Let $A = x^2+1$ and $D = x^4+3x^3+3x^2-3x+1$, so that we want to find $\int{\frac{A}{D}}{dx}$
Since $D$ is square free (contains no multiple factors) and $\deg(A) < \deg(D)$, we can apply the Rothstein-Trager method described in the paper below to compute this integral:

First we compute the resultant \begin{align} \text{res}_x(D, A-t\frac{d}{dx}D) &= \text{res}_x(x^4+3x^3+3x^2-3x+1,-4tx^3+(1-9t)x^2-6tx+3t+1)\\ &= 37(1+11t)^2 =: R(t) \end{align} It has two distinct roots $t_1 = \frac{i}{\sqrt{11}}$ and $t_2 = -\frac{i}{\sqrt{11}} = -t_1$

We now can express the integral as a sum of complex logarithms: \begin{align} \int{\frac{A}{D}}{dx} &= \sum_{t|R(t) = 0}t\log\left(\gcd\left(D, A-t\frac{d}{dx}D\right)\right)\\ &= \sum_{t|R(t) = 0}t\log\left(-1+\left(\frac{3}{2}+\frac{11}{2}t\right)x+x^2\right) \\ &= \frac{i}{\sqrt{11}}\log\left(-1+\left(\frac{3}{2}+\frac{\sqrt{11}}{2}i\right)x+x^2\right)-\frac{i}{\sqrt{11}}\log\left(-1+\left(\frac{3}{2}-\frac{\sqrt{11}}{2}i\right)x+x^2\right) \end{align} Note that the GCD inside the logs was taken over $\mathbb{Q}(t_1)[x]$, rather than just over $\mathbb{Q}[x]$.

Having expressed the integral as a sum of logarithms, the only thing that we have to do, is to convert them to inverse tangents. For this, there also exist algorithms.

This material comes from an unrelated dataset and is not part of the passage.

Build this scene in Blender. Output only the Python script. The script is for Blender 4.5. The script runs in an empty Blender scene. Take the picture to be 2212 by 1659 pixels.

See for this "Symbolic Integration I: Transcendental Functions" by Manuel Bronstein.

Answer 5

Writing the polynomial $x^4+3x^3+3x^2-3x+1$ as a product of two polynomials of degree two, i.e,. $$x^4+3x^3+3x^2-3x+1= (x^2+Ax+B)(x^2+Cx+D)$$, then we will get 4 equations $A+C=3,B+D+AC=3,AD+BC=-3,BD=1$, using wolframalpha.com to solve this eqs. we get

Thus, $$\int{\frac{1+x^2}{x^4+3x^3+3x^2-3x+1}dx}=\int{\frac{1+x^2}{(x^2+Ax+B)(x^2+Cx+D)}dx}$$

Using partial fraction, we get $$\frac{1+x^2}{(x^2+Ax+B)(x^2+Cx+D)}=\frac{Px+Q}{x^2+Ax+B}+\frac{Tx+S}{x^2+Cx+D}$$

Solving for $P,Q,T$ and $S$ ...etc

Therefore,

$$\int{\frac{1+x^2}{(x^2+Ax+B)(x^2+Cx+D)}dx}=\int{\frac{Px+Q}{x^2+Ax+B}dx}+\int{\frac{Tx+S}{x^2+Cx+D}dx}=\text{constant}_1 \ln|x^2+Ax+B|+\text{constant}_2 \ln|x^2+Cx+D|+ CONSTANT$$

Answer 6

Please note that you have: $\int\frac{1+x^2}{x^4+3x^3+3x^2-3x+1}dx$, which on dividing numerator and denominator by $x^2$ becomes:

$\int\frac{1+1/x^2}{(x^2+1/x^2)+3+3(x-1/x)}dx$=$\int\frac{1+1/x^2}{(x-1/x)^2+5+3(x-1/x)}dx$

Now put x-1/x =t so that (1+1/$x^2$)dx=dt and thus you get:

$\int\frac{1}{t^2+5+3t}dt$;which can be rearranged to get:$\int\frac{1}{t^2+5+3t}dt$=$\int\frac{1}{(t+3/2)^2+11/4}dt$=(2/$\sqrt11$)arctan[(t+3/2)2/$\sqrt11$]+c=

(2/$\sqrt11$)arctan[(x-1/x+3/2)2/$\sqrt11$]+c;where c is integration constant.

PS:x>$0$ or x<$0$,only for these x , above solution is valid.At,x=$0$,arctan[(x-1/x+3/2)2/$\sqrt11$]becomes discontinuous so Fundamental theorem doesn't hold.